Кто все еще сомневается в этой истине, пусть утвердится в ней, прочтя о том, что сам автор в дружеской беседе сообщал Максу Броду о планируемой концовке «Замка». После долгих и бесправных мытарств в той самой деревне, полностью обессиленный своей тщетной борьбой, К. лежит на смертном одре. И тут наконец появляется вестник из замка и приносит долгожданное, решающее известие: хотя заявитель и не имеет никакого законного права на жительство в деревне, ему, учитывая известные побочные обстоятельства, дозволяется здесь жить и работать. Тут-то как раз заявитель и умирает. Вы, конечно, почувствовали, что рассказ этот того же свойства, что и легенда, с которой я начал. Макс Брод, кстати, сообщил, что Кафка, живописуя эту деревню у подножия замковой горы, имел в виду вполне конкретное место – селение Цурау в Рудных горах.
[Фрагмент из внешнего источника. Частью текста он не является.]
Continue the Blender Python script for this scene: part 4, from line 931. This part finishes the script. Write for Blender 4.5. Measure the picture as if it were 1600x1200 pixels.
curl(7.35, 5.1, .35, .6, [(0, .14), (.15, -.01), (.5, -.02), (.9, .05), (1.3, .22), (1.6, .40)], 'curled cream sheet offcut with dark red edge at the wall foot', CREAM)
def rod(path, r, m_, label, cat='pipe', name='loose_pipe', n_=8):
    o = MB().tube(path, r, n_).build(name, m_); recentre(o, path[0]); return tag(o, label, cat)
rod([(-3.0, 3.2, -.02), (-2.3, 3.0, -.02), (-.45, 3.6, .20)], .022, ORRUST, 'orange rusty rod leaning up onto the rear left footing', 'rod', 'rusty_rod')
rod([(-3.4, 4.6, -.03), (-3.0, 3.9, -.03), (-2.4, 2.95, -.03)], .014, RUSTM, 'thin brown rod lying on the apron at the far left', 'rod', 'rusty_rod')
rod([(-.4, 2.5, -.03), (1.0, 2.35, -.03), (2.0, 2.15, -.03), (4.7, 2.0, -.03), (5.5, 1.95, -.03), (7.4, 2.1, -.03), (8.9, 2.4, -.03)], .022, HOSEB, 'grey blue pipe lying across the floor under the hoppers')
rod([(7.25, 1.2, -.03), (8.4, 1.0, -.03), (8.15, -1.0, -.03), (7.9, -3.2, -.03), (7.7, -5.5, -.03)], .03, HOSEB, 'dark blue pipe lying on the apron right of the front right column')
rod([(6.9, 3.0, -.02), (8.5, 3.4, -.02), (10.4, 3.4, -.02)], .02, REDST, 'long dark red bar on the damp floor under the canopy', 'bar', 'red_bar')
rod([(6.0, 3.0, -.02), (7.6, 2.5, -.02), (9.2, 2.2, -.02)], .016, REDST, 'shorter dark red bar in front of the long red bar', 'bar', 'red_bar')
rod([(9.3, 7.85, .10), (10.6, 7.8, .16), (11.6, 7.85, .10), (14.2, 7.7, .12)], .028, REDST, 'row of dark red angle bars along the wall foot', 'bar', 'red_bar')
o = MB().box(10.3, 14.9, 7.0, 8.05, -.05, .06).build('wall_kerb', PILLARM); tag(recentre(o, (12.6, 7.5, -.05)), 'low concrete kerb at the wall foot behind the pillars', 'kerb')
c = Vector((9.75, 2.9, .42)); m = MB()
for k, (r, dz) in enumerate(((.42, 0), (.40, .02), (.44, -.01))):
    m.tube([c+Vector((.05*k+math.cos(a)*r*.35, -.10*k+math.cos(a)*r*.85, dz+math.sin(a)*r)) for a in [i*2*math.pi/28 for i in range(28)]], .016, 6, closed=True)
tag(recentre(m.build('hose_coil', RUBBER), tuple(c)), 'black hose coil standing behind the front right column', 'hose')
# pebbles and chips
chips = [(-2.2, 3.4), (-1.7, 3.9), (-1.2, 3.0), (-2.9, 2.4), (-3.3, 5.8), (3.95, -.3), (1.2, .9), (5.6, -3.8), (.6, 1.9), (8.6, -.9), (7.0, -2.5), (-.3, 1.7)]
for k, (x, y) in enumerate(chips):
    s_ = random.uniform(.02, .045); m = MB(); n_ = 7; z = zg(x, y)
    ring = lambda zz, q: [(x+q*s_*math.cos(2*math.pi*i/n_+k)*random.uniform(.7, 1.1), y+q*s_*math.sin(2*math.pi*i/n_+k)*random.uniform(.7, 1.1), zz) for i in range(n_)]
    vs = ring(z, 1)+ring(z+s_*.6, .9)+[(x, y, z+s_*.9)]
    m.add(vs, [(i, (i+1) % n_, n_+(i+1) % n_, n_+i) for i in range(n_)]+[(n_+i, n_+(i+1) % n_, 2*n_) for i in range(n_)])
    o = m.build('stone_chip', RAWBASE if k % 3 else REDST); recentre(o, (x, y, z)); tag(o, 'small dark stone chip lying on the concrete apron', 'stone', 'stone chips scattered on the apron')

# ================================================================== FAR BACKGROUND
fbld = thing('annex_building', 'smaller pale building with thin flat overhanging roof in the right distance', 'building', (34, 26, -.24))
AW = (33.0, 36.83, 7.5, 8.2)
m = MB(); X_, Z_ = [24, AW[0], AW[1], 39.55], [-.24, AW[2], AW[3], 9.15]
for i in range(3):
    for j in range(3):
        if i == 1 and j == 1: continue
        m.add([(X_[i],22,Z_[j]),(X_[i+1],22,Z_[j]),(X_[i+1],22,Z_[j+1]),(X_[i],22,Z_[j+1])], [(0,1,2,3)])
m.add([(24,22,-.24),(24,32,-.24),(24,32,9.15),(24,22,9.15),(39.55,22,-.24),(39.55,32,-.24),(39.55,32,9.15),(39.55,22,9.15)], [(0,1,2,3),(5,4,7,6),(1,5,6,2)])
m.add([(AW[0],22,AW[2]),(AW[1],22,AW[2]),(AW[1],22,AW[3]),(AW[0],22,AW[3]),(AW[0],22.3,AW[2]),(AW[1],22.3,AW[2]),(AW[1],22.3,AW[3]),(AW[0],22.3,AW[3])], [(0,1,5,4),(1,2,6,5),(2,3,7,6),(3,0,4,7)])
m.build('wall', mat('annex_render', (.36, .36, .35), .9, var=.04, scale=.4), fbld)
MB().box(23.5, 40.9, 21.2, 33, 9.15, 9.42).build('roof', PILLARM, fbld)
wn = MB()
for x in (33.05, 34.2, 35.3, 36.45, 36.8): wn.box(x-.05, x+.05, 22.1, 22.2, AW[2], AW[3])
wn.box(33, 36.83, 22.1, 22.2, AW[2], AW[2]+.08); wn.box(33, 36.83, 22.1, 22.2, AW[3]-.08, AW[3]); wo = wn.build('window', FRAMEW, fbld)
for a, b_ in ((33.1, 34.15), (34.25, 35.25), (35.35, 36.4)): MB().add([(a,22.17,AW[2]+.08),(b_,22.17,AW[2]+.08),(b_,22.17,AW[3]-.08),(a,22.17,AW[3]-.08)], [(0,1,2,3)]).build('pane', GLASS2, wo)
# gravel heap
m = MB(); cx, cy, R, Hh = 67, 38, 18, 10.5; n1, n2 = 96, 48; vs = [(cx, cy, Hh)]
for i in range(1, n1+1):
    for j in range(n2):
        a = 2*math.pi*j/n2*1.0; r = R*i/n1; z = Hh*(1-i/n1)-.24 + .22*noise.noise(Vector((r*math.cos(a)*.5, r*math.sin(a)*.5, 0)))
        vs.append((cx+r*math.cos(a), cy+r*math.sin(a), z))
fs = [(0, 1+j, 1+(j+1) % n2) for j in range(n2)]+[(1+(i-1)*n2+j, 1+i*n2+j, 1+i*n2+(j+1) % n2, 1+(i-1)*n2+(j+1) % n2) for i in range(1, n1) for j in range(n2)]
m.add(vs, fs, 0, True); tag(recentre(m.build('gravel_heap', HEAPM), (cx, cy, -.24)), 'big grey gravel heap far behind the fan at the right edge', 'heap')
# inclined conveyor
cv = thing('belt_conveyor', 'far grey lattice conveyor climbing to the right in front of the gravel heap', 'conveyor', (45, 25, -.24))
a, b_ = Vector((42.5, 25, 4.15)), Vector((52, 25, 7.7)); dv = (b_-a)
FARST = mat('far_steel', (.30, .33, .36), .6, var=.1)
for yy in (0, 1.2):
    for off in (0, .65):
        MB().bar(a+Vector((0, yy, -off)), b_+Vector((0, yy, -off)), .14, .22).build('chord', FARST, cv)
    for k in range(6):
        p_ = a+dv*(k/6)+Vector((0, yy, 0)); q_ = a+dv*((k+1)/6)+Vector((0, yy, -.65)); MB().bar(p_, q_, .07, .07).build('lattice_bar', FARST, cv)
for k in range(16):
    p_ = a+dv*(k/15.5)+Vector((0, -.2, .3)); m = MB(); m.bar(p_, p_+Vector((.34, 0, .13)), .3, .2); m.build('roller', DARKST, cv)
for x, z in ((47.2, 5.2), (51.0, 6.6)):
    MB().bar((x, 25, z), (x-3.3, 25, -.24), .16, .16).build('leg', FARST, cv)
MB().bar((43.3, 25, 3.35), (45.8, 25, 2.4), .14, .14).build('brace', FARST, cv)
Я, со своей стороны, более склонен узнать в ней деревню из талмудистской легенды. Эту легенду раввин рассказывает в ответ на вопрос, почему иудею в пятницу вечером можно готовить праздничную трапезу. Он рассказывает о принцессе, что томится в ссылке вдали от своих земляков, в глухой деревне, даже не зная языка ее обитателей. И вот однажды эта принцесса получает письмо: ее нареченный ее не забыл, он собрался к ней и уже в пути. Нареченный, – объясняет раввин, – это мессия, принцесса – это душа, а вот деревня, куда она сослана, – это тело. И поскольку душа никаким иным способом не может сообщить тем, чьего языка она не знает, о своей радости, она готовит для тела праздничную трапезу.